The Gardeners Cottage - which was built in 1899 for the head gardener. Lovingly restored to its
original colour it overlooks the bowls and croquet greens - what a place to have lived.
The Croquet pavilion - built in 1907, with a pagoda type roof it was originally a ‘tennis’ pavilion.  It was moved to this site in the 1920's, had a terracotta roof added about 30 years later.
Government House - a wonderful building which now houses the Rotorua Museum.  In the early part of 1900's it was Rotorua's Bath House and became our government's first investment as the tourism industry began to grow.










Finally we left Rotorua and drove along State Highway 36 to Tauranga.  Up hill and down dale where we saw a wonderful array of summer wild flowers and shorn alpacas that looked like scrawny sheep with long necks and legs.  Who says NZ doesn't have history.  This little road has it all.  Besides being the only road for many years between the two cities - first horses and then cars travelled this windy road.  Then came WWII and it was thought that the Japanese just might invade.  They certainly came close to it.  The home guard built lots of road blocks (over 1200) so that any tanks that might invade couldn't get far.  On this road two tank traps were built - and the remnants are lying around beside the road (huge concrete slabs).
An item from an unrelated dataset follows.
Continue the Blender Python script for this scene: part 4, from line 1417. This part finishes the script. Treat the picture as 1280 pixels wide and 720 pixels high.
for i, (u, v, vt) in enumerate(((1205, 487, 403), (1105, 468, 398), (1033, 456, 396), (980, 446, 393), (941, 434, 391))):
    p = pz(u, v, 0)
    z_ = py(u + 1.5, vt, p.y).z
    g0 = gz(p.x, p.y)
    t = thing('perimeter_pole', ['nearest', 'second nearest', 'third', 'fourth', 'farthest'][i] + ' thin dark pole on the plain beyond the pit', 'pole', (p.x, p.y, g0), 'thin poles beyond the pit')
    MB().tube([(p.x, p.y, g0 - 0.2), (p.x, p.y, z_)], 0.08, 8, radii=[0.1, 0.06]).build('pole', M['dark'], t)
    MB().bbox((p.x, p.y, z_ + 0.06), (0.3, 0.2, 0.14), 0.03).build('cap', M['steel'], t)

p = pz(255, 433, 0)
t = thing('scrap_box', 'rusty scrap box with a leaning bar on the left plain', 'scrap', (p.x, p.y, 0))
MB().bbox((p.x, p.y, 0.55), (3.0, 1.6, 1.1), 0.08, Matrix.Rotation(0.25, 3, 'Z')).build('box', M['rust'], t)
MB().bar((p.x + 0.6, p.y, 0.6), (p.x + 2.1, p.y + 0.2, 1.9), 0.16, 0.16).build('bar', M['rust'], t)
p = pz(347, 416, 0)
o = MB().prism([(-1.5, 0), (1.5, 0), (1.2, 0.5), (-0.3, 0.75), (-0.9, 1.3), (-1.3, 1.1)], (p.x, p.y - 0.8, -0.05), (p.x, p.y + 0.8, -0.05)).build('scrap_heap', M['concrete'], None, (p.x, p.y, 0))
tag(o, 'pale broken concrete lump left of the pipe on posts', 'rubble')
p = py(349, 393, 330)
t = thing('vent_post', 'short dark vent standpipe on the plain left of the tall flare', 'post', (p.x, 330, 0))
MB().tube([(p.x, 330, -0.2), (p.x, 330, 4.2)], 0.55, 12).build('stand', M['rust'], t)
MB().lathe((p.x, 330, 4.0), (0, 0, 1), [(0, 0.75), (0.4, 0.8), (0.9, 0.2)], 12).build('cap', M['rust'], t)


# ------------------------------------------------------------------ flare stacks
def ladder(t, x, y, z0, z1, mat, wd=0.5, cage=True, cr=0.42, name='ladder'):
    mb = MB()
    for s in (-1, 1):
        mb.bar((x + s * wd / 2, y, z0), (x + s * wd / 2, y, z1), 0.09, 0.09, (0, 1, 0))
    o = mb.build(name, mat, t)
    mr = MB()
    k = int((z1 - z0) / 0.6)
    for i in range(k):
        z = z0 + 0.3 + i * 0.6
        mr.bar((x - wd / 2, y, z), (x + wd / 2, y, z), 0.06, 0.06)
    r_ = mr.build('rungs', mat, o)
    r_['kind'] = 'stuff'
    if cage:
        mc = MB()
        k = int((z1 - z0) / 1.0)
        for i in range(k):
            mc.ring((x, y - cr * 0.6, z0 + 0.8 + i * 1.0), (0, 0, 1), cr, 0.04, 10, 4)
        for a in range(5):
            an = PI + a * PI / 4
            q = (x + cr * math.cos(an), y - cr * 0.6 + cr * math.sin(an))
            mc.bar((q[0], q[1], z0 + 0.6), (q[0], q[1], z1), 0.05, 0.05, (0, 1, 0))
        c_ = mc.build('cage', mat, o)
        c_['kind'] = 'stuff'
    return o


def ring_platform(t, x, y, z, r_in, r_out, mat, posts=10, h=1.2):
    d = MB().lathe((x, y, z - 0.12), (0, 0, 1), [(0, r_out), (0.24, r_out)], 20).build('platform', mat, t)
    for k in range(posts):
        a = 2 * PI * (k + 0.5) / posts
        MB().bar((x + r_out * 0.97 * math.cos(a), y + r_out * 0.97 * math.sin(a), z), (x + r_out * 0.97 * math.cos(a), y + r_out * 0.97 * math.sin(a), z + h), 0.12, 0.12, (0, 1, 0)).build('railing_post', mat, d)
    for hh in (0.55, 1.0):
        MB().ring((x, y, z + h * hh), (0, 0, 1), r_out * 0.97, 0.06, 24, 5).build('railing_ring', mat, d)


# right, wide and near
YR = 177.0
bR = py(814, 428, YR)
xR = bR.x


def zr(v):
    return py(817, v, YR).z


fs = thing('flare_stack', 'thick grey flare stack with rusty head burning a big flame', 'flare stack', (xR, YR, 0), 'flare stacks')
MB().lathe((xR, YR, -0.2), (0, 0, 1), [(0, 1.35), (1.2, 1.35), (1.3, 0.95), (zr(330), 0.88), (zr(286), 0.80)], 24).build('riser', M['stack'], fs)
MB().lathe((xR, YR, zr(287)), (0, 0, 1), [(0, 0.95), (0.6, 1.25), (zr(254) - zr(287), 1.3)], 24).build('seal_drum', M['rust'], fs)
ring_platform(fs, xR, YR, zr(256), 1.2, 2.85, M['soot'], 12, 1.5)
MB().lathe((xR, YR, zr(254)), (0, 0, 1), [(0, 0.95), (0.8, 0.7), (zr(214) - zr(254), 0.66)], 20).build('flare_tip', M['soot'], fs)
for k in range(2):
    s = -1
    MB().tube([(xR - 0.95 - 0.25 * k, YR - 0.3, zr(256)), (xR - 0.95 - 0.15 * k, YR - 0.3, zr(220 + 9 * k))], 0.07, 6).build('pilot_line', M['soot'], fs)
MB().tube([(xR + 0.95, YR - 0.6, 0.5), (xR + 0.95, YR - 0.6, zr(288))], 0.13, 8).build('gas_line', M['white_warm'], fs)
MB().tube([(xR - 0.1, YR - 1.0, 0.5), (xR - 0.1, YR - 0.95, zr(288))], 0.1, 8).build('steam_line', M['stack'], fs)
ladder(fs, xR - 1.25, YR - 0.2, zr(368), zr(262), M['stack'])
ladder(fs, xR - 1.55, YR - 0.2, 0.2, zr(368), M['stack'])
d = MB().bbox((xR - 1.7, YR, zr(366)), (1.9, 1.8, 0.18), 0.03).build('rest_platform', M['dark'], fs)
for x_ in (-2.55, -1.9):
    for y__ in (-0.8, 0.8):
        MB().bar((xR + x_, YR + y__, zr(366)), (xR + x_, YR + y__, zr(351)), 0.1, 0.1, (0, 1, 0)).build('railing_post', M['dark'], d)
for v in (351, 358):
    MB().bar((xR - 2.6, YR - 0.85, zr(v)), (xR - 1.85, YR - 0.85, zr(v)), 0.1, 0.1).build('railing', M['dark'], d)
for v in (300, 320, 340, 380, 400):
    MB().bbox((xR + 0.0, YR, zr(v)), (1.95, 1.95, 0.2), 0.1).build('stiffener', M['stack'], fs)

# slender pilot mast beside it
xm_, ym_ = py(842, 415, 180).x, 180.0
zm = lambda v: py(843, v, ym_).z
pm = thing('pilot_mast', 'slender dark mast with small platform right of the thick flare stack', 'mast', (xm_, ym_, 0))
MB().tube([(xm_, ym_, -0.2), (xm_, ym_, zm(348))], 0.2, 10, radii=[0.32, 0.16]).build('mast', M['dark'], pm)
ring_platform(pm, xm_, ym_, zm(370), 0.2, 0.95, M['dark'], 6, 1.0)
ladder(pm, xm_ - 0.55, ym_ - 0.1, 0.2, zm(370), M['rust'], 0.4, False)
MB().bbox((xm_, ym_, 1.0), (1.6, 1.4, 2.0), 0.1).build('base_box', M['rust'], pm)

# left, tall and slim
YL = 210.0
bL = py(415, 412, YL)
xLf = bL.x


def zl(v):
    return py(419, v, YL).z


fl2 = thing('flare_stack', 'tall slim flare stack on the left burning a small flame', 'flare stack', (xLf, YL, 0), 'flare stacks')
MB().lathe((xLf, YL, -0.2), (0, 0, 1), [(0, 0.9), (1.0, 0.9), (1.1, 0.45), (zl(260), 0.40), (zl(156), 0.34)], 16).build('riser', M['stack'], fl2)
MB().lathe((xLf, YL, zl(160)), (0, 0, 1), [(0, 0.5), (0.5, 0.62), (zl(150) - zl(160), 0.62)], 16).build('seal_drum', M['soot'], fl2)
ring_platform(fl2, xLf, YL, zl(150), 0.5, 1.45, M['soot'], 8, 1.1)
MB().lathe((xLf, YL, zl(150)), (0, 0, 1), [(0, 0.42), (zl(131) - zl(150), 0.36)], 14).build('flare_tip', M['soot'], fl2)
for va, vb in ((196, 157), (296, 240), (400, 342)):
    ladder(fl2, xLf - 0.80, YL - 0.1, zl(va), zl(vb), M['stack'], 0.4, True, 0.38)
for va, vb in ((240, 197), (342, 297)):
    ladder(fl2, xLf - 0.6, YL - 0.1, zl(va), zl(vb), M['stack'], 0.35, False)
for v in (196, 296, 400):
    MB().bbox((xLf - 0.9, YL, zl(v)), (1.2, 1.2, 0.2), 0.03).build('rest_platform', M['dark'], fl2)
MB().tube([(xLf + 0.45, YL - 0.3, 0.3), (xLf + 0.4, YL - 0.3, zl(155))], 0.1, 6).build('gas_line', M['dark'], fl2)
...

Mount Maunganui was a picture of blue sky and seas, pohutukawa in bloom - just the right place for fish and chips on the beach (though a bit over priced - I guess the extras such as a plastic fork, serviette and lemon slice added up!!).  After a gentle walk around some of the Mount for photos, a peer into the horizon for the stricken Rena, and some thinking about the impact of the oil slick on bird life and the coast (it has been cleaned up amazingly well).  We enjoyed Wayne's party - Harry caught up with people he hadn't seen for decades and I met some new people.